## INFORMATION SUPPLIED:
-=-=-=-=-

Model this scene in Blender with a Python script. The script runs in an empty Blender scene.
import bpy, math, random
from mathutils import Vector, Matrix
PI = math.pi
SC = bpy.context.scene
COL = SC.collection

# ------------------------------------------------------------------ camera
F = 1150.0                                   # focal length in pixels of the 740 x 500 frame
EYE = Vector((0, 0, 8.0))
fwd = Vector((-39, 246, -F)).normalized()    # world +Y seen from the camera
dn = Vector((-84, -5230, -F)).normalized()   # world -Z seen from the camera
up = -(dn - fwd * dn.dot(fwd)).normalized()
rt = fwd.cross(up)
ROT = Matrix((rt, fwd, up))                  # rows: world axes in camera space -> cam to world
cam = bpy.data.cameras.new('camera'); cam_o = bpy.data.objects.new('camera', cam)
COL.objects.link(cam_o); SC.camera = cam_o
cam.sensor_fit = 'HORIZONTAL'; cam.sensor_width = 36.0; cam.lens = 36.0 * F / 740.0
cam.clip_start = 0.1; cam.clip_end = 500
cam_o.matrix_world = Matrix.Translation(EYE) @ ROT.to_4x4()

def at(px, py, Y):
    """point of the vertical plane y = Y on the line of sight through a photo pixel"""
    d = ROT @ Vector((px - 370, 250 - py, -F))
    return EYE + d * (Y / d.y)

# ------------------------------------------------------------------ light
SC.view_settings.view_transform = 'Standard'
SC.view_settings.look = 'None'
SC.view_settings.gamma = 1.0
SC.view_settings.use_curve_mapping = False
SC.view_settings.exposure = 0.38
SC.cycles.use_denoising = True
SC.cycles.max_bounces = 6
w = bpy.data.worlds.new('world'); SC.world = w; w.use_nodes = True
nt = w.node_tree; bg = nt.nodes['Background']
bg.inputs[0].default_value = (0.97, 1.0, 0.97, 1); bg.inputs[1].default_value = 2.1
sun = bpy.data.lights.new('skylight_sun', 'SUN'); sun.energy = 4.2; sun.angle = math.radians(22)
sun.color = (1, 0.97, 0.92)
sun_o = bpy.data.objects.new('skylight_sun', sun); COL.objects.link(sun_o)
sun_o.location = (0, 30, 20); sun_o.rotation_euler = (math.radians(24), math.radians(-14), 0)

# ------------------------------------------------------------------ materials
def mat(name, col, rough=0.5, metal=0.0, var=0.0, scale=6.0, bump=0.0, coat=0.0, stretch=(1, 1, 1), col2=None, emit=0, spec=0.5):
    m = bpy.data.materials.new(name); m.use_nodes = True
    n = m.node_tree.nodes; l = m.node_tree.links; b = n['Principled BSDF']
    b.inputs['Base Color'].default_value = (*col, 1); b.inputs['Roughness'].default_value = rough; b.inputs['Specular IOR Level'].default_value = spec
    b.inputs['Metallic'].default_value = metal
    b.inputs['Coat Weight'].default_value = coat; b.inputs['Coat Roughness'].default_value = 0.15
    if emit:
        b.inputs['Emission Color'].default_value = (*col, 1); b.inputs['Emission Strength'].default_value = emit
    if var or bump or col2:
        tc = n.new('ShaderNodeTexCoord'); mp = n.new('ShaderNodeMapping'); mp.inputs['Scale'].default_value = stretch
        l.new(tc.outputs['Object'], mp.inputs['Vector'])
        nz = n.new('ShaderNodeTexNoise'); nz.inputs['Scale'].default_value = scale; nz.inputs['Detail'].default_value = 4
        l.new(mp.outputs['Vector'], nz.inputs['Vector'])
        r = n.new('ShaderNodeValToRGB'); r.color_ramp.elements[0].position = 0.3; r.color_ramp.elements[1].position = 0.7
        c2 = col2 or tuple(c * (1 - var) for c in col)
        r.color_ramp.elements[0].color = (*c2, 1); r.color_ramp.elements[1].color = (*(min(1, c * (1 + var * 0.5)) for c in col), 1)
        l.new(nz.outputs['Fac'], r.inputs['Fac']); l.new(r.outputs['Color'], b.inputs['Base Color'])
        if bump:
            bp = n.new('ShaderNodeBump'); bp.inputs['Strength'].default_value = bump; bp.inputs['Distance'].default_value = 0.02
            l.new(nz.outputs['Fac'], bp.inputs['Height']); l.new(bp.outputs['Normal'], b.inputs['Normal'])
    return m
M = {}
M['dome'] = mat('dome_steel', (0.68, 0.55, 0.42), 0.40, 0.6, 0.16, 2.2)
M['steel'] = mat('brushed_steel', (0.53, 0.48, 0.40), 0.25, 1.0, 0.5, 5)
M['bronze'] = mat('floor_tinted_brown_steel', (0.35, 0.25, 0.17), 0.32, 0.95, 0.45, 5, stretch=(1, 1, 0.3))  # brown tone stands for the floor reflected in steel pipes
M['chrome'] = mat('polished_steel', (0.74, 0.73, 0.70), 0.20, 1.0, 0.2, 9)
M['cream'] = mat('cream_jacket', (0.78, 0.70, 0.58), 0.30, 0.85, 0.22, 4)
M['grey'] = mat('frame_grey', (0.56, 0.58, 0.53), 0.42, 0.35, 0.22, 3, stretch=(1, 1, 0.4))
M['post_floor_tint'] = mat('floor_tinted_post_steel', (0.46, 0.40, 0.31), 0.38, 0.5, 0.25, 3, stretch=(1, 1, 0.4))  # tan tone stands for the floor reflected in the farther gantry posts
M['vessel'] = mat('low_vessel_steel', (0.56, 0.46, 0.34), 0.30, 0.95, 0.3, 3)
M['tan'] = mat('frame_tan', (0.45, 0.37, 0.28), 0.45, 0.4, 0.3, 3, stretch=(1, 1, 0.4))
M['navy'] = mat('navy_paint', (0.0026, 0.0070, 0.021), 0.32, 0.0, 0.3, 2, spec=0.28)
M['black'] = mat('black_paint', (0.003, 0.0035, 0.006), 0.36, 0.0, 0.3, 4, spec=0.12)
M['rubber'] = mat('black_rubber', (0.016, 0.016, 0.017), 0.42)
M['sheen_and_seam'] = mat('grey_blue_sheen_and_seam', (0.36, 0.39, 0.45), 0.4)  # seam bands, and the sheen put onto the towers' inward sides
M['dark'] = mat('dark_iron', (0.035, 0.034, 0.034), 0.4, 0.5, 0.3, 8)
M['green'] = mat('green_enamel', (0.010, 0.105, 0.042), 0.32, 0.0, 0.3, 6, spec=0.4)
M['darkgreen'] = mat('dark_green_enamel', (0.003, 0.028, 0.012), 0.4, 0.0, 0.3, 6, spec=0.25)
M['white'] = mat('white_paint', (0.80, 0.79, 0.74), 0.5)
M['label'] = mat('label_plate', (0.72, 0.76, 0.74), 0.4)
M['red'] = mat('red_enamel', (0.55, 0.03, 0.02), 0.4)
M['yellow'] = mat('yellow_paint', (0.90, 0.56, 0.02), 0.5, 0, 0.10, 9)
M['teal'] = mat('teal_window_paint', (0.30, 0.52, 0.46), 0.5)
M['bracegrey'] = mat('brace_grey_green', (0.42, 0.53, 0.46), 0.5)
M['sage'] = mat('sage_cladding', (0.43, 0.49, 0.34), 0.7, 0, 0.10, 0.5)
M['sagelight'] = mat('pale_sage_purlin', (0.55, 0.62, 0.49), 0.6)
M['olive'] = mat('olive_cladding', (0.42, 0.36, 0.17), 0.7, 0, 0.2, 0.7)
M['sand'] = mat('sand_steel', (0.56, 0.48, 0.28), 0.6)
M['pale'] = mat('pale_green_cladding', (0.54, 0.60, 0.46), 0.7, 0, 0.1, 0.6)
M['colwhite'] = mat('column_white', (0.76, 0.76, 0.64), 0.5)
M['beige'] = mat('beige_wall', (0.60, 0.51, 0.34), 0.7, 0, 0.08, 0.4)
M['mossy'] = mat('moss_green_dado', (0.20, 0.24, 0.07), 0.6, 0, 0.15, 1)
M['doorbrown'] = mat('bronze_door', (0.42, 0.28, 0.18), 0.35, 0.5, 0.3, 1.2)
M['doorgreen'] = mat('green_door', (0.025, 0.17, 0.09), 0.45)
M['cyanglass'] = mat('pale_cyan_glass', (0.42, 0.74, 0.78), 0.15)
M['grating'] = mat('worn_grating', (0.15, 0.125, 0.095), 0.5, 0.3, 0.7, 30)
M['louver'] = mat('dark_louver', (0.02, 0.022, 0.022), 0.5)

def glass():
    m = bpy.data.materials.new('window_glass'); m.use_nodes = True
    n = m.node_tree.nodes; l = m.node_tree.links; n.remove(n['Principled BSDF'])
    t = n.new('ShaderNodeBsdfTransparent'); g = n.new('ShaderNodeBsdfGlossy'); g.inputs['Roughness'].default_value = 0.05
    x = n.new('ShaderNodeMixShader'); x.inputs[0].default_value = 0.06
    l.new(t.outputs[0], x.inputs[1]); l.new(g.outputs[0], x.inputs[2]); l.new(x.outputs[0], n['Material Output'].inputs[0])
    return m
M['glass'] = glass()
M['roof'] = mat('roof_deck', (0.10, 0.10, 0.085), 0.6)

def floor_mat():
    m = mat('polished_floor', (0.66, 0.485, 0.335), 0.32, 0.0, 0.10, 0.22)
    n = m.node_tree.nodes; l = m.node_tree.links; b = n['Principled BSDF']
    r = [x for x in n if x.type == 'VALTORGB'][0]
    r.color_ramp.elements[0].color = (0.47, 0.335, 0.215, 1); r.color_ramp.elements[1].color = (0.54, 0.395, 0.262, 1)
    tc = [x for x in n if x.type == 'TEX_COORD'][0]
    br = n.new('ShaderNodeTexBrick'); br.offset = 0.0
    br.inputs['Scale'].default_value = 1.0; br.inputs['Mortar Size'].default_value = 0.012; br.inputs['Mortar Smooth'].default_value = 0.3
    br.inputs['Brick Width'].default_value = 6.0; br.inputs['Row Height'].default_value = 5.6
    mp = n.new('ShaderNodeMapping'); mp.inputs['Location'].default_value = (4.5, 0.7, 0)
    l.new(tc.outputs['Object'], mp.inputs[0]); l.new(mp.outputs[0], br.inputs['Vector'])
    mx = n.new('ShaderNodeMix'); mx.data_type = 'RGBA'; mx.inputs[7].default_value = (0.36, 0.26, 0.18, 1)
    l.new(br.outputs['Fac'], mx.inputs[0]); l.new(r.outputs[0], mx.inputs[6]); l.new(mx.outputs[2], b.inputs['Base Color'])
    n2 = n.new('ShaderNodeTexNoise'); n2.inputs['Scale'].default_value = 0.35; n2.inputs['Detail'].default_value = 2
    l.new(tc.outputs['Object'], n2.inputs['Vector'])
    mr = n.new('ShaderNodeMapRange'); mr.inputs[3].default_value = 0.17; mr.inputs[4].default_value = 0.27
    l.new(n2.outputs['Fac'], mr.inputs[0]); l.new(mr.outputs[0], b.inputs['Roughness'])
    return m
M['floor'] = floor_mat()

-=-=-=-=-

Quote verbatim the opening lines of the listing above, ending with the line where "return EYE + d * (Y / d.y)" appears; include both endpoints and nothing more.

Model this scene in Blender with a Python script. The script runs in an empty Blender scene.
import bpy, math, random
from mathutils import Vector, Matrix
PI = math.pi
SC = bpy.context.scene
COL = SC.collection

# ------------------------------------------------------------------ camera
F = 1150.0                                   # focal length in pixels of the 740 x 500 frame
EYE = Vector((0, 0, 8.0))
fwd = Vector((-39, 246, -F)).normalized()    # world +Y seen from the camera
dn = Vector((-84, -5230, -F)).normalized()   # world -Z seen from the camera
up = -(dn - fwd * dn.dot(fwd)).normalized()
rt = fwd.cross(up)
ROT = Matrix((rt, fwd, up))                  # rows: world axes in camera space -> cam to world
cam = bpy.data.cameras.new('camera'); cam_o = bpy.data.objects.new('camera', cam)
COL.objects.link(cam_o); SC.camera = cam_o
cam.sensor_fit = 'HORIZONTAL'; cam.sensor_width = 36.0; cam.lens = 36.0 * F / 740.0
cam.clip_start = 0.1; cam.clip_end = 500
cam_o.matrix_world = Matrix.Translation(EYE) @ ROT.to_4x4()

def at(px, py, Y):
    """point of the vertical plane y = Y on the line of sight through a photo pixel"""
    d = ROT @ Vector((px - 370, 250 - py, -F))
    return EYE + d * (Y / d.y)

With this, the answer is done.